Waiting for the effects of US bill
Daily Financial Analysis
/ Simon Denham / 11 February 2009 / Leave a comment
Daily Comment Wednesday 11th February
So the senate has passed the stimulus bill and we must now await with bated breath for its effects to take place. Of course, with the economy in the US bleeding jobs at an ever increasing rate any form of fire wall must be considered but spending over $800 billion on top of the money already allocated to bank liquidity easing (was it $700 billion? But what is the odd 100 billion between friends) might be a step too far even for the USA.
The fear must now be that, even if the plan works and growth does return to the economy, future growth will be severely impacted and the ability to rise out of any downturns to come will be very restricted. The West is in danger of handing a lead weight to the prosperity of tomorrow. Pictures of the Titan Atlas forever condemned to hold the celestial heavens come to mind. The piling of debt upon debt cannot surely be the correct solution and the Fed will now have to steer a very dangerous course indeed between, on the one hand, a Japanese style 20 years deflationary stagnation and on the other the release of not just the inflation genie but also the hyper-inflationary djinn. To combine huge new spending with massive new tax cuts when investment liquidity is not exactly just lying around risks starving the corporate sector of the ability to tap into the capital markets. One of the danger with such massive issuance is that it will cause a heavily positive yield curve in the US TBond markets and this will tempt the US Treasury into issuing shorter than usual term Bonds which could well mean a never ending tidal wave of new and expiring refinancing issuance.
President Obama is starting to get a bit of the doomster feel about him. Every time he speaks on the economy/stimulus package the markets react with a heavy fall. The dealing team are almost tempted to start selling the moment they see him appear on Bloomberg TV.
To add to the woes China's latest numbers this morning make grim reading indeed with exports continuing to slide sharply (shipments were down 17pc in January), imports dropping an almost unbelievable 21.3pc and yet money supply surging by 17pc as the various state enterprises resort to the fiscal printing press to keep growth in place. Stories of a possible 40m unemployed concentrated in failing industrial centres will not help stability in a country that has become used to stellar growth.
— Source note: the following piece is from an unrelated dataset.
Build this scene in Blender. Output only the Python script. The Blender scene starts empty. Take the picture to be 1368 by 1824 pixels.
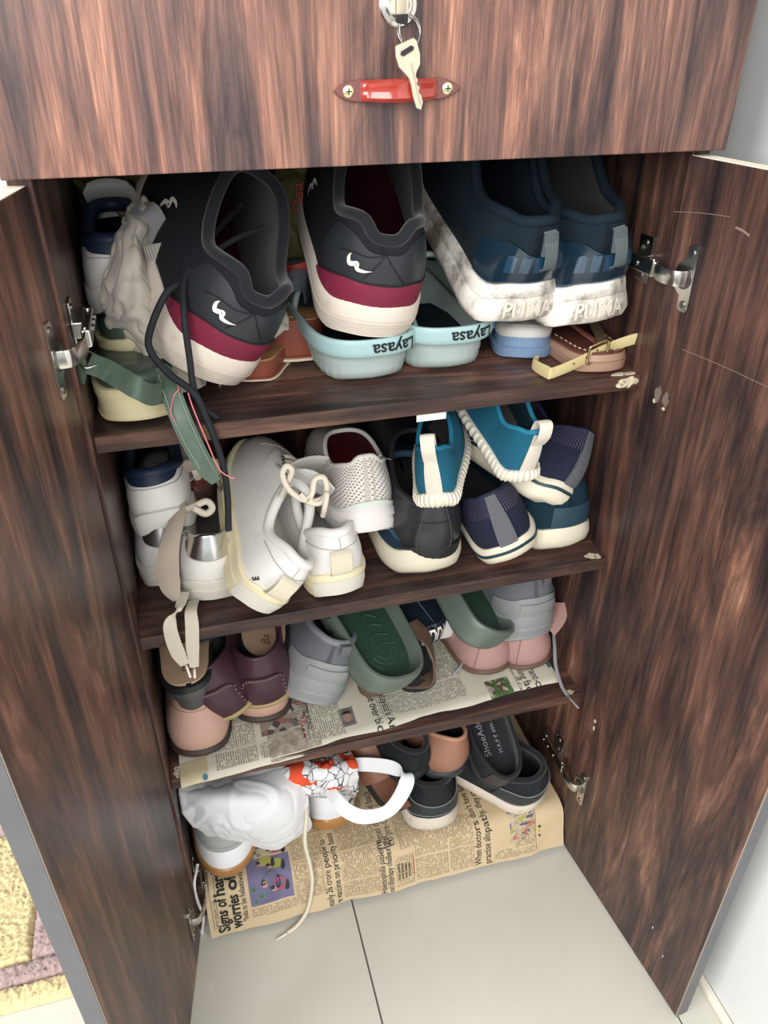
import bpy, bmesh, math, random
import numpy as np
from mathutils import Vector, Matrix, noise as mnoise
random.seed(7)
scene = bpy.context.scene
COL = scene.collection
PI = math.pi

# ------------------------------------------------------------------ camera
CAM = np.array([0.0891, -0.6787, 1.0974])
FPX = 1369.3
_y, _p, _r = -0.2685, -0.5624, -0.0013
CF = np.array([-math.sin(_y)*math.cos(_p), math.cos(_y)*math.cos(_p), math.sin(_p)])
_rt = np.array([math.cos(_y), math.sin(_y), 0.0]); _up = np.cross(_rt, CF)
CR = _rt*math.cos(_r) + _up*math.sin(_r)
CU = -_rt*math.sin(_r) + _up*math.cos(_r)
cam_d = bpy.data.cameras.new('camera'); cam = bpy.data.objects.new('camera', cam_d); COL.objects.link(cam)
M4 = Matrix(((CR[0], CU[0], -CF[0], CAM[0]), (CR[1], CU[1], -CF[1], CAM[1]), (CR[2], CU[2], -CF[2], CAM[2]), (0, 0, 0, 1)))
cam.matrix_world = M4
cam_d.sensor_fit = 'VERTICAL'; cam_d.sensor_height = 24.0; cam_d.lens = FPX/1824*24.0
cam_d.clip_start = 0.01
scene.camera = cam

# ------------------------------------------------------------------ light and exposure
world = bpy.data.worlds.new('world'); scene.world = world; world.use_nodes = True
wb = world.node_tree.nodes['Background']; wb.inputs[0].default_value = (0.93, 0.97, 1.0, 1); wb.inputs[1].default_value = 0.52
def area(name, loc, target, size, power, col):
    l = bpy.data.lights.new(name, 'AREA'); l.shape = 'RECTANGLE'; l.size, l.size_y = size; l.energy = power; l.color = col
    o = bpy.data.objects.new(name, l); COL.objects.link(o); o.location = loc
    o.rotation_euler = (Vector(target)-Vector(loc)).to_track_quat('-Z', 'Y').to_euler()
    return o
area('window_light', (-2.2, -1.3, 1.8), (0.2, 0.0, 0.7), (1.6, 1.7), 62, (1.0, 0.98, 0.96))
area('front_fill_light', (-0.6, -2.4, 1.9), (0.3, 0.0, 0.75), (1.6, 1.6), 50, (1.0, 0.985, 0.96))  # fill added from the front to brighten the drawer face; no such source seen
scene.view_settings.view_transform = 'Standard'; scene.view_settings.look = 'None'
scene.view_settings.gamma = 1.0; scene.view_settings.use_curve_mapping = False
scene.view_settings.exposure = 0.56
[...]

Markets this morning are not surprisingly called lower after the US fell out of bed last night but the total damage to the FTSE 100 has actually been quite muted so far. There is a fear of a serious overhang of stock on the open after the closing auction knocked 27 points off the index ( a new record outside of 'Fat Finger' errors) but with the market called 40 lower anyway, at 4170, there are likely to be buyers around. We look to be opening below the support level of between 4180 and 4225 and this will be the first serious problem. If we cannot recover to above these levels soon then selling pressure may increase throughout the session. The huge support at around 3980 to 4000 is not even in sight just yet so a return to a full bear phase is not yet on the cards.
As with yesterday's comment there does seem to be a sort of eerie silence from our political masters but there is the odd rumbling from some ministers giving small indications that even worse is just about to befall us.
Sterling decided to have one of its worse days yesterday and the weakness is not over just yet with Cable currently probing the lows of yesterday's sessions at 1.4470. There is minor support here and it must be emphasised that we are still 10 cents above the lows of just a few weeks ago. We are now faced with the fear that the recent two week rally in the Pound has been merely a 'dead cat' bounce and the crosses might start to probe the lows once again. While this is not a difficult scenario to foresee it must be also pointed out that the stresses and strains in the other economies are also starting to impact the attractions for their various currencies. While S&P has downgraded some of the Euro States in recent months it is still a leap of faith to believe that the political resolve pushing the EC project will allow key member states such as Spain, Italy and (to a lesser extent) Greece, Ireland and Portugal to default on their debt. The political pressure to engineer some form of currency devaluation may well win out over the ECB in the longer run. The same might be said for Japan where the strength of the Yen is causing chaos in the manufacturing sector and the US (as has been already commented) is just about to spend some mindboggling sums effectively devaluing existing Greenbacks.
Gold markets must have been reading this comment yesterday as the break of the 897 resistance lead to an immediate rally. Our punters rode the move all the way up and by the close were sitting pretty with prices fully 21 dollars up on the day at $916. This morning's opening level is almost prosaic with no follow through from the Far East but there is the feeling that the rally had more to do with weakness elsewhere rather than any fundamental shift in the attraction for the Yellow Metal. Fears for valuations in equities and bond markets will drive buyers into Gold. If the indices continue to fall then the price will probably continue to rally and vice versa.